Property could be worth ₹100 crore

The Benami Prohibition Unit, Chennai, on Wednesday attached a farmhouse at Paiyanur, said to belong to V.K. Sasikala, under the Benami Transactions (Prohibition) Act.

The property, measuring 28.17 acres, located on Old Mahabalipuram Road, could be worth ₹100 crore, sources said. The officers of the Benami Prohibition Unit visited the premises near Thiruporur and stuck a copy of the provisional order at the entrance after tom-toming.

U.N. Dilip, Deputy Commissioner of Income Tax (Benami Prohibition), Chennai, said in the provisional order that the proceedings under the Act were in progress with a show-cause notice issued to Ms.

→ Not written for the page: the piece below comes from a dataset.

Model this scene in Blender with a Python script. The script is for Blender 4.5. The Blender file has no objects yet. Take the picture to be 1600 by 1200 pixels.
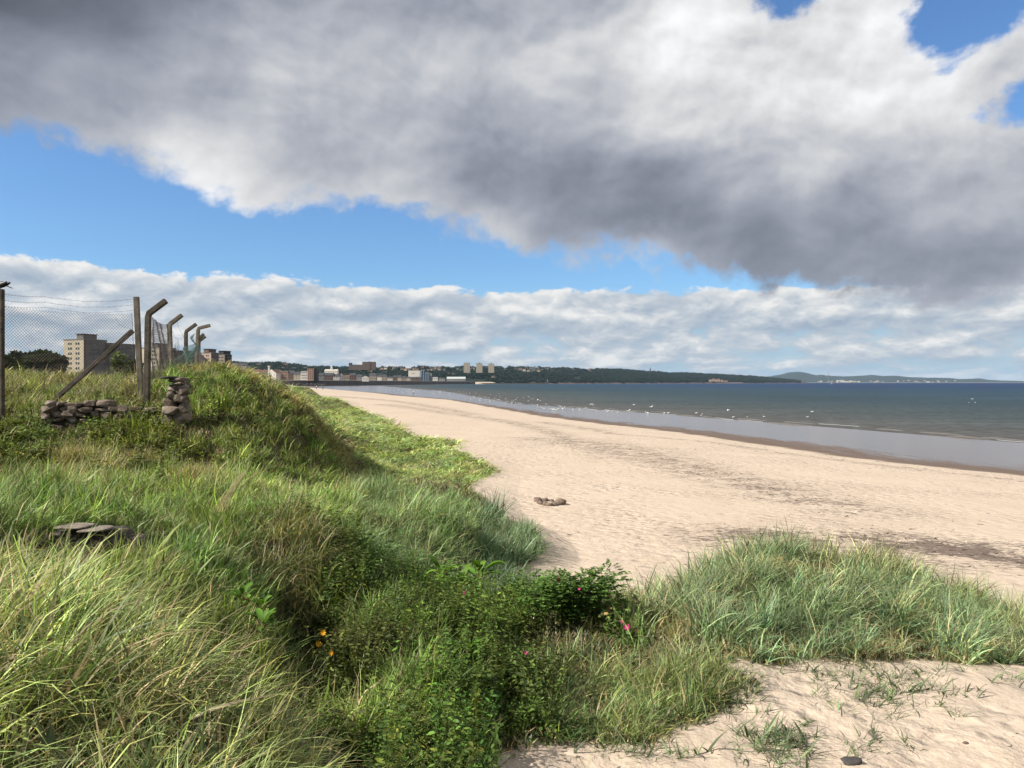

Sasikala, a close associate of late Chief Minister Jayalalithaa. Given the facts and circumstances of the case, the benamidar/beneficial owner would be aware of the consequences of the proceedings. The property might be alienated during the period specified in the notice issued to the benamidar. “Therefore, it is considered expedient and necessary to provisionally attach the property…”

“It is ordered that you are hereby prohibited and restrained, until further orders or 90 days from the end of month from the date of the notice (or) whichever is earlier, from transferring or changing the property in anyway,” the order read.

Copies were also sent to the office of the sub-registrar, Thiruporur, and Jayalalithaa’s legal heirs J. Deepak and Deepa, the sources said.

Amaran’s testimony

This property was bought from film director and composer Gangai Amaran in 1994. At the special court which heard the disproportionate assets case against Ms. Sasikala, Mr. Gangai Amaran deposed that he knew Baskaran, son of Ms. Sasikala’s sister Vanitha. He took him to Poes Garden to meet Jayalalithaa. There he also met Ms. Sasikala. She told him that the Chief Minister had visited the Paiyanur land and liked it and she was very much interested in buying it. But he replied that the house was useful in music-composing and story-writing and he did not want to sell it. Thereafter, Ms. Sasikala’s nephew Sudhakaran talked to him daily on the phone or came to his house. Initially, his family was unwilling to sell the land but changed their mind later. Sudhakaran and some officers came to his house and got the signatures of him and his wife on October 7, 1994. They gave two demand drafts for ₹13,10,000, the court order read.